Episode 10 – DMing 101

Today here at Save Vs. Rant, we hope to give you an introduction to DMing with 10 pieces of advice applicable to virtually any game. We call it – DMing 101!

10 points, a quick review:

1. Remember: You’re Here to Have Fun

Having fun and running a game are not mutually exclusive.  Some gamers perfer to run games to playing a character, but in the ideal game, both roles are – and should be – enjoyable.

2. Know the Rules

You don’t need to be the foremost expert in the game. You don’t need to know every rule by heart. You don’t need to be an encyclopedia of spells and powers. But you DO need to know the game. You need to proficient – you need to know what is possible within the constraints of the game.

3. Make It About the Player Characters

Outside of a few niche games with bizarre premises, your players characters are the main characters of the story. They should be the ones in charge – they should be the dynamic elements of the story. Their actions should matter and they should influence the world and story.

4. Don’t Forget to Plan

Know the beats of your story. Know where things are going and what is possible within your setting. It’s ok to improvise. In fact, the right sort of preparation can enhance your improvisational opportunities. Knowing what monsters synergize well.

5. Have Good Time Management

It is ok to for your game to have a lead in and lead out. Most gaming groups are comprised of friends, who enjoy talking, spending time together and generally hanging out. Knowing how your group spends their time and what their pacing is can be important and gives you the ability to plan and prepare correctly, without getting over your head or breaking in the middle of something.

6. Don’t Be Afraid to Let the Players Be Powerful

We play games, in part to live out fantasies. Most games are about larger than life situations and amazing heroes. In games with larger than life realities, it is alright to escalate the challenges. Adventurers outgrow wolves and goblins and find themselves fighting dragons and demons. Vampires gain powers and go from challenging the Prince of the City to overpowering global conspiracies.

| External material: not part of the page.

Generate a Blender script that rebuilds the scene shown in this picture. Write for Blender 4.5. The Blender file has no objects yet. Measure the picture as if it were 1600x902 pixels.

7.  Talk With Your Players

This really cannot be stressed enough. If your players are disappointed or bored, you need to know that in order to address the issue. Knowing what kind of character your players want to play, what kind of story they want to go through and what kind of challenges they want to overcome is crucial to running a good game. The focus of your game might even change session to session. Players may very well want to experience variety in their game, and you can facilitate that if you’re aware of this.

8. Keep Good Notes

If your game isn’t a one-off, you’re going to have some history to your game. Even if it is a one-off, it might be necessary to jot a few notes as you go to ensure that you keep things straight. Obsidian Portal and Roll20 are excellent tools for tracking this on your computer, but honestly a Word or notepad file is sufficient. Notebooks are the classic method, of course, and simple non-digital tools work fine if that’s your style. Enlisting the players’ aid in this effort is a legitimate strategy as well, and helps keep them engaged.


Keep It Simple, Stupid! This is a great slogan for the starting DM, and a solid one for even the seasoned veteran. Overthinking and over-planning are common pitfalls for DMs, who so often forget that the player characters will always throw a wrench in your plans, and that’s ok. That’s something you should both be prepared for, and be prepared to be surprised by, and knowing when to keep things to a workable frame and when to truly flesh things out is an art that comes with practice. More often than not, keeping things simple and not sweating the small stuff is the best approach.

10. Don’t Be a Dick!

There is never a reason to be a dick. There may be characters in your game that are dicks. Terrible things may happen to the player characters. The game world may be cold, cruel and dark. Prejudice, evil and cruelty might run rampant. But you as a DM – as a person – never need to be a dick. Even if your game is a dark horror game, be mindful of your players’ limits. Be mindful of what causes them genuine distress and pain. You play games to have fun, and hurting your friends’ feelings and traumatizing them is not how you have fun. Sometimes, pushing the limits and playing dark or disturbing fantasy is the fun, but be sure everyone is on board for that sort of thing.

Like any skill, DMing isn’t something that you become a master of overnight, nor, though, is it something that should overwhelm and intimidate you. Keeping your first forays into running a game manageable is important to your success, and having a good idea of what to expect will go a long way towards keeping the experience enjoyable for both you and your players.